Working: the piano teacher
April 10, 2009 by Adriana Janovich
Filed under Stories
By COLLEEN FONTANA
UNLEASHED STAFF
Carole Franklin can’t remember a time when she couldn’t read music.
Having played piano since age 5, she feels like it’s something she’s always known.
“When I was 5, my brothers were taking lessons and I would tag along,” she says. “I wanted to be just like them.”
Now, more than four decades later, Franklin is sharing her love of music with children and adults in the Yakima Valley by teaching them the instrument she loves.
Teaching piano is a job she truly enjoys.
“I like that I can set my own schedule,” she says of teaching. With a series of half-hour lessons once a week, her schedule is flexible and can be adjusted easily.
Most importantly, though, she enjoys working closely with her students.
“It’s wonderful to see the kids progress,” she says. “Beginning step by step, they can eventually do things on their own, and it’s great to see that.”

Carole Franklin, 50, looks on as her student, Ali Sellsted plays piano during her lesson Tuesday night on one of the two pianos owned by Franklin.

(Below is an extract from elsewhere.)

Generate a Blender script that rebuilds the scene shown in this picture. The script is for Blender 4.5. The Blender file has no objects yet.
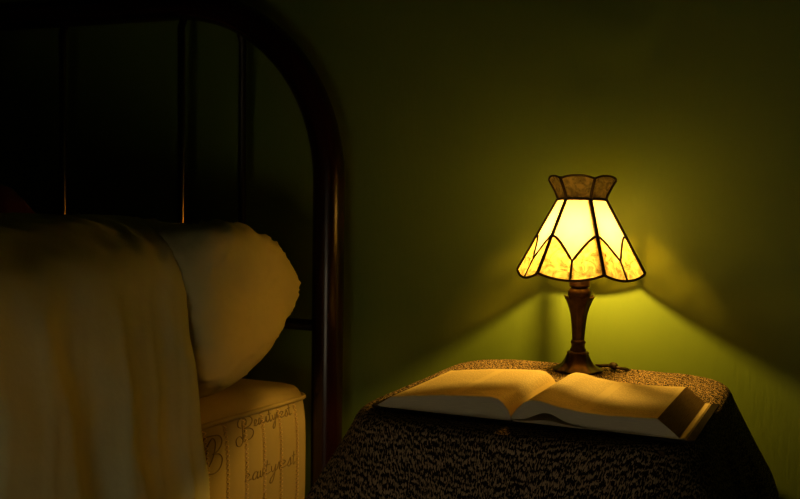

Ali Sellsted has taken piano lessons from Franklin for about six years, starting in third grade. Now, at age 15, she remains Franklin’s student — and still enjoys it.
“I’ve always taken from her, and I have fun at her lessons,” Sellsted says.
Ali’s father, 51-year-old Tom Sellsted, regards music as something that should not be forced and admires Franklin’s style of teaching.
“Music is supposed to be fun, and Franklin knows that,” he says.
Franklin, 50, says her hope is that her students will fall in love with piano. She also says it’s rewarding when students come in because they want to and not just because their parents make them.
“The only thing I don’t like,” she says, “is when it’s obvious that the student is only taking (lessons) because mom and dad say so.”
Franklin’s teaching career began in college when another piano teacher was leaving town and wanted her to take over the studio. So far, Franklin has taught in Yakima for nearly 20 years.
She charges a monthly tuition of $60. And she says she would like to take on more students.
While Ali’s dad says he thinks piano “will be more a hobby than a career” for his daughter, he also says “she will always have the fundamentals that will stick with her.”
— Colleen Fontana is a member of the Yakima Herald-Republic’s Unleashed team. She attends Davis High School.